**Exercise instructions**.
Copy all lines below exactly as written. Leave pictures out.

**Material**.
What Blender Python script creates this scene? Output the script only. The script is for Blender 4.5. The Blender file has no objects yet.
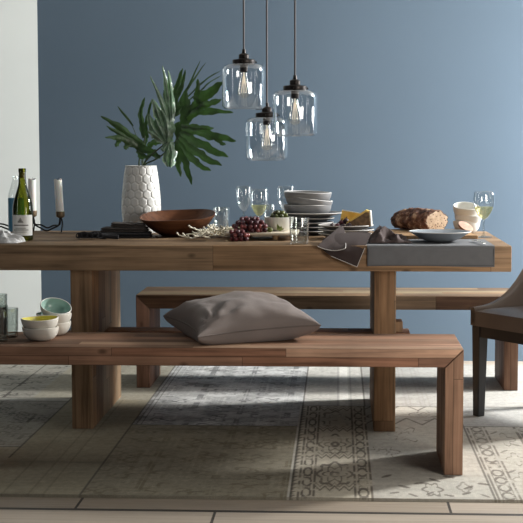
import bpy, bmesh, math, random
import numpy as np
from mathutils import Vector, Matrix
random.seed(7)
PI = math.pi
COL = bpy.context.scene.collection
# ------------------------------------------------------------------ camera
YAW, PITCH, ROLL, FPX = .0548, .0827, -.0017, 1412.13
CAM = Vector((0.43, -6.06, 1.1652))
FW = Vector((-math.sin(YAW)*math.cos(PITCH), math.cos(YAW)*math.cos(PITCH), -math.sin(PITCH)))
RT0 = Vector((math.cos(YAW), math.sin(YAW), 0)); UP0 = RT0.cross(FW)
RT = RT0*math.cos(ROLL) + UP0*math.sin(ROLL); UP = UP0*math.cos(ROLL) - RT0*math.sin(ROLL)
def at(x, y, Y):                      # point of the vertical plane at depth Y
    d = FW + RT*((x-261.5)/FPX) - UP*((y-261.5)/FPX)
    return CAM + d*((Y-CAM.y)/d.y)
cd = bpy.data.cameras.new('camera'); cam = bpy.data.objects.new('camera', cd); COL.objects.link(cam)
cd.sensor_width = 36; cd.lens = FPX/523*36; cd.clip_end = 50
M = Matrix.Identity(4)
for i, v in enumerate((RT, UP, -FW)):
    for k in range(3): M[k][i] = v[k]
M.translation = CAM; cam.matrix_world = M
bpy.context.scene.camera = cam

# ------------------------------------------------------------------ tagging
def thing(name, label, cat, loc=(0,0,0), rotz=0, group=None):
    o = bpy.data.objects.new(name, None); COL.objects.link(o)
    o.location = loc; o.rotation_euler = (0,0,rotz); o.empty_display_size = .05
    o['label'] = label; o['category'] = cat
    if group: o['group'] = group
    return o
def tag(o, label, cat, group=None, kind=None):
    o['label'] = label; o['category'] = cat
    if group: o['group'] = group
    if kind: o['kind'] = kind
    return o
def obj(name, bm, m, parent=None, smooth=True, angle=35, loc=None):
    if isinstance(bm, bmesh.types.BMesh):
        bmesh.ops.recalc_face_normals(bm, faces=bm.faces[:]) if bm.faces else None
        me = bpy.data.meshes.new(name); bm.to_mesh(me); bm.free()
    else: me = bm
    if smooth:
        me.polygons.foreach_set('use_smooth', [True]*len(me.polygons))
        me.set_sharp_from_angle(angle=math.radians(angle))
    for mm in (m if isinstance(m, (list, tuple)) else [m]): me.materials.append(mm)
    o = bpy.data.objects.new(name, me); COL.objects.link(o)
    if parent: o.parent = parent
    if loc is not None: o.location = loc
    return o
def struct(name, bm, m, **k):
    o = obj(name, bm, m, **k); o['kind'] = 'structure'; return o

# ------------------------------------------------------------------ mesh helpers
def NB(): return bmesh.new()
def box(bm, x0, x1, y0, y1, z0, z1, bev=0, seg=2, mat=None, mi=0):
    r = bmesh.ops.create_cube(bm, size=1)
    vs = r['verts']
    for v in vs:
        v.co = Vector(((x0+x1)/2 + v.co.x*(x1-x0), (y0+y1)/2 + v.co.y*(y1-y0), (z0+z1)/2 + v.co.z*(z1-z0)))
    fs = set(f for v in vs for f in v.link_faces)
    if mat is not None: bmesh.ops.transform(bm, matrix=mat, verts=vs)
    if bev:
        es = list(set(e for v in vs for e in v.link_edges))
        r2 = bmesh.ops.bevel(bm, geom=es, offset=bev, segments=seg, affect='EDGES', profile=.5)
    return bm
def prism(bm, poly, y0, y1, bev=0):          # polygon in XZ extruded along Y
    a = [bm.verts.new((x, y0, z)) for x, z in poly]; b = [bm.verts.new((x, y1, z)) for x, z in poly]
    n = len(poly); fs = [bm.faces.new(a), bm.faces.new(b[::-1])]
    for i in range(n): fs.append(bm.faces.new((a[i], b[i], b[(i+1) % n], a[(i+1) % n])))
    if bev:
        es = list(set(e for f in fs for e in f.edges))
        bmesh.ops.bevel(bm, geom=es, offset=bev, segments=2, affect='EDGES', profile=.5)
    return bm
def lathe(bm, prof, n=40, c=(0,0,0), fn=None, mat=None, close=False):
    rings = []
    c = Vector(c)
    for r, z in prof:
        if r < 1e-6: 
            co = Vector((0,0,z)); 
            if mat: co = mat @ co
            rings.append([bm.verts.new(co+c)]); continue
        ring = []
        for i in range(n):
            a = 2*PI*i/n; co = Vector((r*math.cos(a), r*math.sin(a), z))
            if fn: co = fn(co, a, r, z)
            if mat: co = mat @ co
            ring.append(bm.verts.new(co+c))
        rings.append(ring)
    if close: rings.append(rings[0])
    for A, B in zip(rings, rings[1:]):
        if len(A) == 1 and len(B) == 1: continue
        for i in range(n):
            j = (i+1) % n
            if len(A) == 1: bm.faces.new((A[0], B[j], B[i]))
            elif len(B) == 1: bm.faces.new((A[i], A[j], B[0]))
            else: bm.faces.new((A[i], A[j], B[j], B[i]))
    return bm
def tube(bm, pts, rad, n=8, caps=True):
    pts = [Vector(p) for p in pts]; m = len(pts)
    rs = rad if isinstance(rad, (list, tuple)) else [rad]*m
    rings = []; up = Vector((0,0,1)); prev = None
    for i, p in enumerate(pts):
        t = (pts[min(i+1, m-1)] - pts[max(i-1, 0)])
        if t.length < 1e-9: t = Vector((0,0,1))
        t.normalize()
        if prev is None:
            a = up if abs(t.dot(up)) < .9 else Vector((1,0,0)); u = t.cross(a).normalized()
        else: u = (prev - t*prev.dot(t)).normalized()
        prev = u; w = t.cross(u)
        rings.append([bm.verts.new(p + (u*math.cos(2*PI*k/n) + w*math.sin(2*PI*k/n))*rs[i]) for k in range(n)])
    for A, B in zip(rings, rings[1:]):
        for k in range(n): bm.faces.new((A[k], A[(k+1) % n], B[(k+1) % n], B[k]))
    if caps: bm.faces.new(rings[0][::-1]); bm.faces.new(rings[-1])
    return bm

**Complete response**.
What Blender Python script creates this scene? Output the script only. The script is for Blender 4.5. The Blender file has no objects yet.
import bpy, bmesh, math, random
import numpy as np
from mathutils import Vector, Matrix
random.seed(7)
PI = math.pi
COL = bpy.context.scene.collection
# ------------------------------------------------------------------ camera
YAW, PITCH, ROLL, FPX = .0548, .0827, -.0017, 1412.13
CAM = Vector((0.43, -6.06, 1.1652))
FW = Vector((-math.sin(YAW)*math.cos(PITCH), math.cos(YAW)*math.cos(PITCH), -math.sin(PITCH)))
RT0 = Vector((math.cos(YAW), math.sin(YAW), 0)); UP0 = RT0.cross(FW)
RT = RT0*math.cos(ROLL) + UP0*math.sin(ROLL); UP = UP0*math.cos(ROLL) - RT0*math.sin(ROLL)
def at(x, y, Y):                      # point of the vertical plane at depth Y
    d = FW + RT*((x-261.5)/FPX) - UP*((y-261.5)/FPX)
    return CAM + d*((Y-CAM.y)/d.y)
cd = bpy.data.cameras.new('camera'); cam = bpy.data.objects.new('camera', cd); COL.objects.link(cam)
cd.sensor_width = 36; cd.lens = FPX/523*36; cd.clip_end = 50
M = Matrix.Identity(4)
for i, v in enumerate((RT, UP, -FW)):
    for k in range(3): M[k][i] = v[k]
M.translation = CAM; cam.matrix_world = M
bpy.context.scene.camera = cam

# ------------------------------------------------------------------ tagging
def thing(name, label, cat, loc=(0,0,0), rotz=0, group=None):
    o = bpy.data.objects.new(name, None); COL.objects.link(o)
    o.location = loc; o.rotation_euler = (0,0,rotz); o.empty_display_size = .05
    o['label'] = label; o['category'] = cat
    if group: o['group'] = group
    return o
def tag(o, label, cat, group=None, kind=None):
    o['label'] = label; o['category'] = cat
    if group: o['group'] = group
    if kind: o['kind'] = kind
    return o
def obj(name, bm, m, parent=None, smooth=True, angle=35, loc=None):
    if isinstance(bm, bmesh.types.BMesh):
        bmesh.ops.recalc_face_normals(bm, faces=bm.faces[:]) if bm.faces else None
        me = bpy.data.meshes.new(name); bm.to_mesh(me); bm.free()
    else: me = bm
    if smooth:
        me.polygons.foreach_set('use_smooth', [True]*len(me.polygons))
        me.set_sharp_from_angle(angle=math.radians(angle))
    for mm in (m if isinstance(m, (list, tuple)) else [m]): me.materials.append(mm)
    o = bpy.data.objects.new(name, me); COL.objects.link(o)
    if parent: o.parent = parent
    if loc is not None: o.location = loc
    return o
def struct(name, bm, m, **k):
    o = obj(name, bm, m, **k); o['kind'] = 'structure'; return o

# ------------------------------------------------------------------ mesh helpers
def NB(): return bmesh.new()
def box(bm, x0, x1, y0, y1, z0, z1, bev=0, seg=2, mat=None, mi=0):
    r = bmesh.ops.create_cube(bm, size=1)
    vs = r['verts']
    for v in vs:
        v.co = Vector(((x0+x1)/2 + v.co.x*(x1-x0), (y0+y1)/2 + v.co.y*(y1-y0), (z0+z1)/2 + v.co.z*(z1-z0)))
    fs = set(f for v in vs for f in v.link_faces)
    if mat is not None: bmesh.ops.transform(bm, matrix=mat, verts=vs)
    if bev:
        es = list(set(e for v in vs for e in v.link_edges))
        r2 = bmesh.ops.bevel(bm, geom=es, offset=bev, segments=seg, affect='EDGES', profile=.5)
    return bm
def prism(bm, poly, y0, y1, bev=0):          # polygon in XZ extruded along Y
    a = [bm.verts.new((x, y0, z)) for x, z in poly]; b = [bm.verts.new((x, y1, z)) for x, z in poly]
    n = len(poly); fs = [bm.faces.new(a), bm.faces.new(b[::-1])]
    for i in range(n): fs.append(bm.faces.new((a[i], b[i], b[(i+1) % n], a[(i+1) % n])))
    if bev:
        es = list(set(e for f in fs for e in f.edges))
        bmesh.ops.bevel(bm, geom=es, offset=bev, segments=2, affect='EDGES', profile=.5)
    return bm
def lathe(bm, prof, n=40, c=(0,0,0), fn=None, mat=None, close=False):
    rings = []
    c = Vector(c)
    for r, z in prof:
        if r < 1e-6: 
            co = Vector((0,0,z)); 
            if mat: co = mat @ co
            rings.append([bm.verts.new(co+c)]); continue
        ring = []
        for i in range(n):
            a = 2*PI*i/n; co = Vector((r*math.cos(a), r*math.sin(a), z))
            if fn: co = fn(co, a, r, z)
            if mat: co = mat @ co
            ring.append(bm.verts.new(co+c))
        rings.append(ring)
    if close: rings.append(rings[0])
    for A, B in zip(rings, rings[1:]):
        if len(A) == 1 and len(B) == 1: continue
        for i in range(n):
            j = (i+1) % n
            if len(A) == 1: bm.faces.new((A[0], B[j], B[i]))
            elif len(B) == 1: bm.faces.new((A[i], A[j], B[0]))
            else: bm.faces.new((A[i], A[j], B[j], B[i]))
    return bm
def tube(bm, pts, rad, n=8, caps=True):
    pts = [Vector(p) for p in pts]; m = len(pts)
    rs = rad if isinstance(rad, (list, tuple)) else [rad]*m
    rings = []; up = Vector((0,0,1)); prev = None
    for i, p in enumerate(pts):
        t = (pts[min(i+1, m-1)] - pts[max(i-1, 0)])
        if t.length < 1e-9: t = Vector((0,0,1))
        t.normalize()
        if prev is None:
            a = up if abs(t.dot(up)) < .9 else Vector((1,0,0)); u = t.cross(a).normalized()
        else: u = (prev - t*prev.dot(t)).normalized()
        prev = u; w = t.cross(u)
        rings.append([bm.verts.new(p + (u*math.cos(2*PI*k/n) + w*math.sin(2*PI*k/n))*rs[i]) for k in range(n)])
    for A, B in zip(rings, rings[1:]):
        for k in range(n): bm.faces.new((A[k], A[(k+1) % n], B[(k+1) % n], B[k]))
    if caps: bm.faces.new(rings[0][::-1]); bm.faces.new(rings[-1])
    return bm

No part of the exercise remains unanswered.